■ **Information shown**:

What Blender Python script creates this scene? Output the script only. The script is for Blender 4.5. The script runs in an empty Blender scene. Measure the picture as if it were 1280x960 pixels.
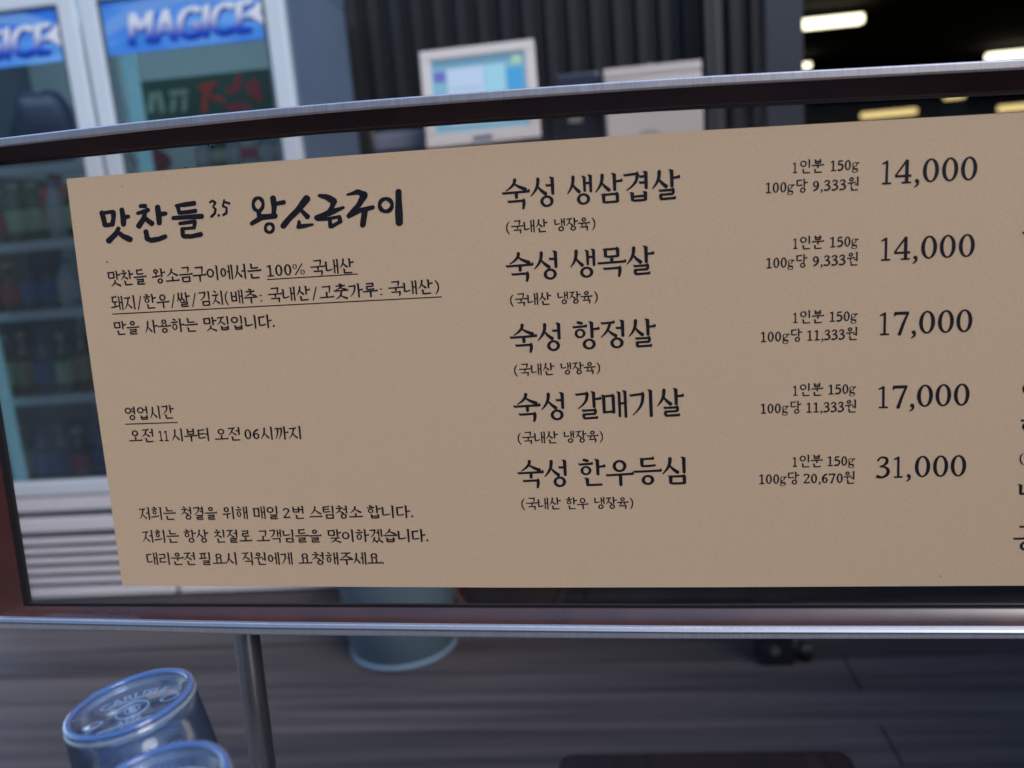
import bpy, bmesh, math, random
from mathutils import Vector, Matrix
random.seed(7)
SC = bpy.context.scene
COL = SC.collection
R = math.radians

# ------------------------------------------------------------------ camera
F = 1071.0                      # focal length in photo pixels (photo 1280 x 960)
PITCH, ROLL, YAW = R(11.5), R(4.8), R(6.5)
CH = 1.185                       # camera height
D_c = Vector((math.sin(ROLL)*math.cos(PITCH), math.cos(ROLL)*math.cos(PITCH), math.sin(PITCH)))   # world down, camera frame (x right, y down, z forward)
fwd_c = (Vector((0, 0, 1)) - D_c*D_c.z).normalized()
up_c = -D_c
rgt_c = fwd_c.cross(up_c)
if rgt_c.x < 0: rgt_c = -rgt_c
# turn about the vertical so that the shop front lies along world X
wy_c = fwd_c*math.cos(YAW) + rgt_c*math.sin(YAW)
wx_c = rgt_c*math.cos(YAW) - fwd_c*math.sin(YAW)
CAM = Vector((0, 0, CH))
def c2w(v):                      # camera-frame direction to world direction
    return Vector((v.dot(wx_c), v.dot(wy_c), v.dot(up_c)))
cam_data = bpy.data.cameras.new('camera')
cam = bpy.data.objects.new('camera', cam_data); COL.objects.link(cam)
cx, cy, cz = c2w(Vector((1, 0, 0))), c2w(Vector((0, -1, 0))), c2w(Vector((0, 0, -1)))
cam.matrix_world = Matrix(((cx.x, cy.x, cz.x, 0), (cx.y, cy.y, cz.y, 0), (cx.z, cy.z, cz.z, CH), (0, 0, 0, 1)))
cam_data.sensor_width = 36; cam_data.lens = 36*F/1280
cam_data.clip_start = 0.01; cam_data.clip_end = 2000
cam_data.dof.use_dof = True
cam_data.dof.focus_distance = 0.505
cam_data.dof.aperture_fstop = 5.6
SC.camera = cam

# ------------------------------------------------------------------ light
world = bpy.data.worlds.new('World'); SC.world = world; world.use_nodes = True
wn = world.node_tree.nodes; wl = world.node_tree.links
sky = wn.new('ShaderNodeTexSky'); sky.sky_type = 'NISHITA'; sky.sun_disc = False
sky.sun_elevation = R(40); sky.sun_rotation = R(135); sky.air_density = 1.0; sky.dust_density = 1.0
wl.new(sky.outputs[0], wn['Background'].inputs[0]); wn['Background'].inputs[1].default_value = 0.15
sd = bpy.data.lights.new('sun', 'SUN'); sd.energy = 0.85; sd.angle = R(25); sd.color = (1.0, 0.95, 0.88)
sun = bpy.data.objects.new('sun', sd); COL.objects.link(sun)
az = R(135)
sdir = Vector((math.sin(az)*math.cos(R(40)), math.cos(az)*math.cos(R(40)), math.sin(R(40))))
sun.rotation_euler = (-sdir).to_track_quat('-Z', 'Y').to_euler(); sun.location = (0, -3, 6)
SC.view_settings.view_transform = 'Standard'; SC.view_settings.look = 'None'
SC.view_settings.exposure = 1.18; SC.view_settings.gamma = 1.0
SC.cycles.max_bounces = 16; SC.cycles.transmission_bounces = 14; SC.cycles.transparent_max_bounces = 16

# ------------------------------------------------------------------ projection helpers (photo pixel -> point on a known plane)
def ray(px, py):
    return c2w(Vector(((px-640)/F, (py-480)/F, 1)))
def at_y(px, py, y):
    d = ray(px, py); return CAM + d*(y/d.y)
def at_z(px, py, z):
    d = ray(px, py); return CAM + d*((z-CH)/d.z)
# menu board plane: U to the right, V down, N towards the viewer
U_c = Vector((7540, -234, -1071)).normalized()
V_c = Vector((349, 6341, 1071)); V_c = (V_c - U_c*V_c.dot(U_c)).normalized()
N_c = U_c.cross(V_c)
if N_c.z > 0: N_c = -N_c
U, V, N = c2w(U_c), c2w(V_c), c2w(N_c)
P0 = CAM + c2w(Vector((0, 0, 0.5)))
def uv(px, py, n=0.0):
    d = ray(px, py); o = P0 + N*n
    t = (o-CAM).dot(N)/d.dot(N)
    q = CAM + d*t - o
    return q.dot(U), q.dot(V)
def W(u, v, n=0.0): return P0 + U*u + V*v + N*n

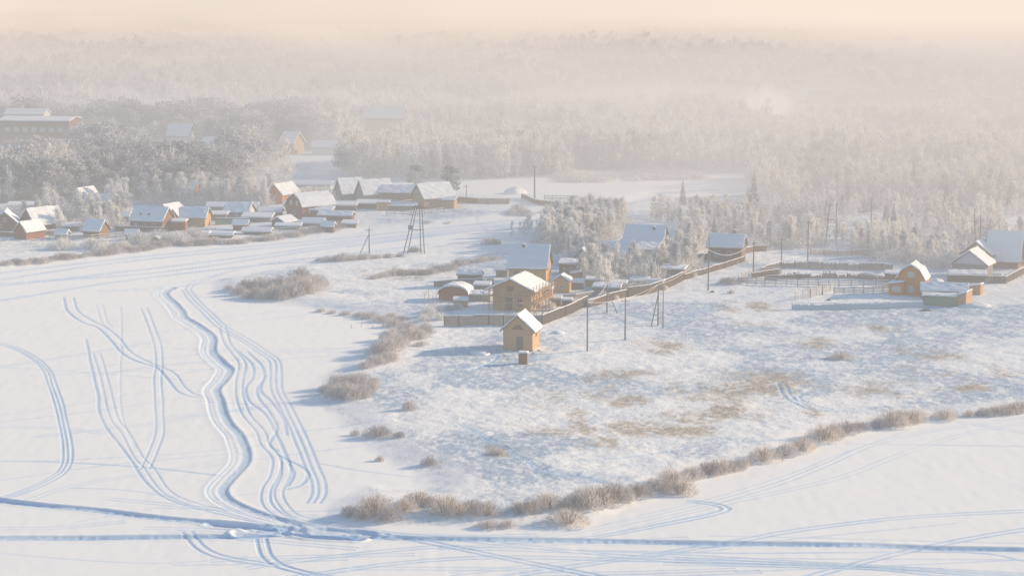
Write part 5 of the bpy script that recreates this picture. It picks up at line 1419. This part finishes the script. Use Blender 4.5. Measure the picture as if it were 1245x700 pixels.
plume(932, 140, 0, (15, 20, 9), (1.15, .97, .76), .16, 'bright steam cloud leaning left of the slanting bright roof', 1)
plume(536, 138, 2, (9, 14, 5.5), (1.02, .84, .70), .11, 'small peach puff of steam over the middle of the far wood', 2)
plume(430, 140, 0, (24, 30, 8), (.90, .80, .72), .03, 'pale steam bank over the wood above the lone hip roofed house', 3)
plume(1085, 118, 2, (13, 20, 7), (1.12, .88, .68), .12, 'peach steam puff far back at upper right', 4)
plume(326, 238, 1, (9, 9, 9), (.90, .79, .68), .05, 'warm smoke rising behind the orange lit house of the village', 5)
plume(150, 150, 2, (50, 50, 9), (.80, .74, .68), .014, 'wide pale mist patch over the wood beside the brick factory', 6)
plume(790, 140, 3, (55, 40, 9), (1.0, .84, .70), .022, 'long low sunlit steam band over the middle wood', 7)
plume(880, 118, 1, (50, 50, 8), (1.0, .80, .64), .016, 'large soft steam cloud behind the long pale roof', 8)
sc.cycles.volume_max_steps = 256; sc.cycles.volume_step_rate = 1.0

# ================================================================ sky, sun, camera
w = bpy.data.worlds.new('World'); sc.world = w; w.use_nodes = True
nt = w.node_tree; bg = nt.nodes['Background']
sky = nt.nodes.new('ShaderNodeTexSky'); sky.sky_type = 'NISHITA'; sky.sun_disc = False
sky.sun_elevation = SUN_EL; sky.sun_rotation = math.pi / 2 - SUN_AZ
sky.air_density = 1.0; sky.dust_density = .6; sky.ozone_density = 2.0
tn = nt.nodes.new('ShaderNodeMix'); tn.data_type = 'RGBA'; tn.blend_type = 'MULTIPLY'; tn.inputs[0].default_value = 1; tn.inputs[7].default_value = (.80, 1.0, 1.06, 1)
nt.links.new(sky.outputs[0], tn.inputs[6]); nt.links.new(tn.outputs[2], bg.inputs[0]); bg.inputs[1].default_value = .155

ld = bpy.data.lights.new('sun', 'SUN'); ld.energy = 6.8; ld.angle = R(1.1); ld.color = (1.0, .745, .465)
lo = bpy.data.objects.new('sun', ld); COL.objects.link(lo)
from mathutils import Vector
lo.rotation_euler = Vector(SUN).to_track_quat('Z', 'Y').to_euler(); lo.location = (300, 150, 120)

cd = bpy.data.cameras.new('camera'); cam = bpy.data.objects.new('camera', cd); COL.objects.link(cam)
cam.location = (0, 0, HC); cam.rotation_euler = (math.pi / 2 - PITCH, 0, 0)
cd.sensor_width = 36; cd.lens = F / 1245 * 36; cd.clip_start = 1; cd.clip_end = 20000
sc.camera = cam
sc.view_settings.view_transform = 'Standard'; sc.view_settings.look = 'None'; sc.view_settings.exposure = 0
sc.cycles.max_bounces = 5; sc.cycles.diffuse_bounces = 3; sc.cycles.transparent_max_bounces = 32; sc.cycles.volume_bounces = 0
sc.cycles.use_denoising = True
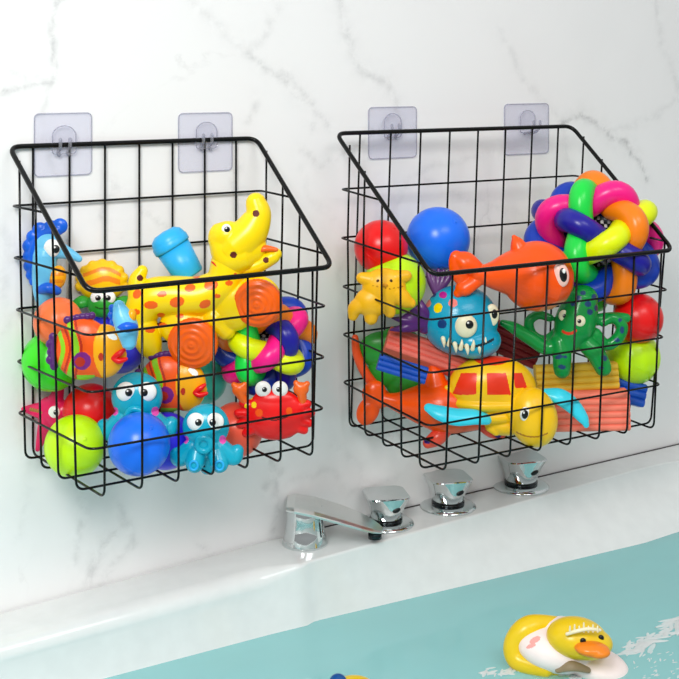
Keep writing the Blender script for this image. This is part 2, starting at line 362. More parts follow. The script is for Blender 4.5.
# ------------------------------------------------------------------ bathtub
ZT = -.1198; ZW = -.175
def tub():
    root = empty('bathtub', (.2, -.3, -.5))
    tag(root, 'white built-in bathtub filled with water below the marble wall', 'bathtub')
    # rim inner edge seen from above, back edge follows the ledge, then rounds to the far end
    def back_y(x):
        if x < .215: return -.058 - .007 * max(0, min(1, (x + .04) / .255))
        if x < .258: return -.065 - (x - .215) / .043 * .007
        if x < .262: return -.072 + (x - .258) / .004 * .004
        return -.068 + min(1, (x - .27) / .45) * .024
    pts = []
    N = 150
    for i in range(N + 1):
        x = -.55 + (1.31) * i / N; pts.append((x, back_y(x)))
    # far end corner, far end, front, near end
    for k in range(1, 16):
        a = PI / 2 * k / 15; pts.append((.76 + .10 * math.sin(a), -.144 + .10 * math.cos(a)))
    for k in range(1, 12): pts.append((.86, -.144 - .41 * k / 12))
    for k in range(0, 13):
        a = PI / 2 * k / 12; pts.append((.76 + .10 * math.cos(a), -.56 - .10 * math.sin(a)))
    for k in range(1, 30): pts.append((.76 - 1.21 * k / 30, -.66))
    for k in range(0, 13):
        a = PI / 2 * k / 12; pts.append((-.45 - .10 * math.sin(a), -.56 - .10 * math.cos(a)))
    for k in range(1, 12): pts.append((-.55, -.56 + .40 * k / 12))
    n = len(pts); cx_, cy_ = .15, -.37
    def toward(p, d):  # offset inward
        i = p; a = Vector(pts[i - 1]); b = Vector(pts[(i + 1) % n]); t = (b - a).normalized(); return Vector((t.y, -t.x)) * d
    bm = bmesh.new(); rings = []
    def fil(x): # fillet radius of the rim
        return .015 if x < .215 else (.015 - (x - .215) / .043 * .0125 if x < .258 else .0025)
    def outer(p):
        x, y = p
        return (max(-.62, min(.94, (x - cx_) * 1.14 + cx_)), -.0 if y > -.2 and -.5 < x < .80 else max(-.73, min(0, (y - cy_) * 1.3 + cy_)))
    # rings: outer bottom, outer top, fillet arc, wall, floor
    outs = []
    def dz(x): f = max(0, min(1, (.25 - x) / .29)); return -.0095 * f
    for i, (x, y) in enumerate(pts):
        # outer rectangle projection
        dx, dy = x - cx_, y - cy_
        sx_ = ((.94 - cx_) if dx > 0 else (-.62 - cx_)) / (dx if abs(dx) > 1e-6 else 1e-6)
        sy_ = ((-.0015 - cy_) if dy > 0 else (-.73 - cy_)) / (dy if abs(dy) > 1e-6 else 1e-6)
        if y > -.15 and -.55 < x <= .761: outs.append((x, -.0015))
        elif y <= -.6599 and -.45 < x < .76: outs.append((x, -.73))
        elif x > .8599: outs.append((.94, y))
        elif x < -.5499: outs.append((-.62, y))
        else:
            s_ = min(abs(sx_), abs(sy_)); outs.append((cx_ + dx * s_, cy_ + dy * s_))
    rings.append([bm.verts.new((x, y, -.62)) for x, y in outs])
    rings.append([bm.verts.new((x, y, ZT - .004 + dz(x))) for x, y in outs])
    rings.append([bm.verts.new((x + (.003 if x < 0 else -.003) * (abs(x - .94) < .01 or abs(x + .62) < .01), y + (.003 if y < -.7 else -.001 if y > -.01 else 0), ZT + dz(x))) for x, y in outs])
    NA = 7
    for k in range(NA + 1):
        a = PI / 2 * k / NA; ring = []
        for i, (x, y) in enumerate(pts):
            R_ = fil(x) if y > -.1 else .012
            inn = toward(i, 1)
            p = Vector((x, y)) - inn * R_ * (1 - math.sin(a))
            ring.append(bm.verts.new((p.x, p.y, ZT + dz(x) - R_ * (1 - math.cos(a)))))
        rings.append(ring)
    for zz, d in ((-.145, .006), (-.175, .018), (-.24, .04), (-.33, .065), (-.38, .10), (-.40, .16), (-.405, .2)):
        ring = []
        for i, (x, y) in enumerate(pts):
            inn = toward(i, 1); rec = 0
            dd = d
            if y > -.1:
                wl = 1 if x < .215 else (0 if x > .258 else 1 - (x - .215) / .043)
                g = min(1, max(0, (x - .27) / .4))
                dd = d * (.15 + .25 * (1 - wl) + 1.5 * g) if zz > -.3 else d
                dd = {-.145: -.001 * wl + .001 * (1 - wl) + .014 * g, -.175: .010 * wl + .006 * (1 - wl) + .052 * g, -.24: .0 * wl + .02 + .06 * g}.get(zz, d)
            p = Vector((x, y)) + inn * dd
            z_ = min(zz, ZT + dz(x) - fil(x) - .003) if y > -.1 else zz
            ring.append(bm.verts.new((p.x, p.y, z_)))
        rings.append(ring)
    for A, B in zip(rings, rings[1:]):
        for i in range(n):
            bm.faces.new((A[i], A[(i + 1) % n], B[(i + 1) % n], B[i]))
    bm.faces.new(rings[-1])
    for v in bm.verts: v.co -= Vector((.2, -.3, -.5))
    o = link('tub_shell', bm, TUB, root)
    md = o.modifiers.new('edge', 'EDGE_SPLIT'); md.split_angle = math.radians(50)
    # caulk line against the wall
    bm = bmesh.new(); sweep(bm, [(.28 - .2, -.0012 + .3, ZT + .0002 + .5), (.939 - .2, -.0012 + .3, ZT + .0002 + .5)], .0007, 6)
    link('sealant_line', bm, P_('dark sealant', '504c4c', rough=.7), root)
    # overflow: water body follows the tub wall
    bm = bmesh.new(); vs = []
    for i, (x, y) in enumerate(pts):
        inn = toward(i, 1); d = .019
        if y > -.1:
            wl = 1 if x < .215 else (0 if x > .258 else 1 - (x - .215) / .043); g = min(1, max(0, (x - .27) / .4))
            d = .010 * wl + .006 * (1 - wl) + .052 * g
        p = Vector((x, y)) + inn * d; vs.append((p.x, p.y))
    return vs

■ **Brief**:
In the listing, find each line with the string "part" and copy it.

■ **Expected answer**:
Write part 5 of the bpy script that recreates this picture. It picks up at line 1419. This part finishes the script. Use Blender 4.5. Measure the picture as if it were 1245x700 pixels.
Keep writing the Blender script for this image. This is part 2, starting at line 362. More parts follow. The script is for Blender 4.5.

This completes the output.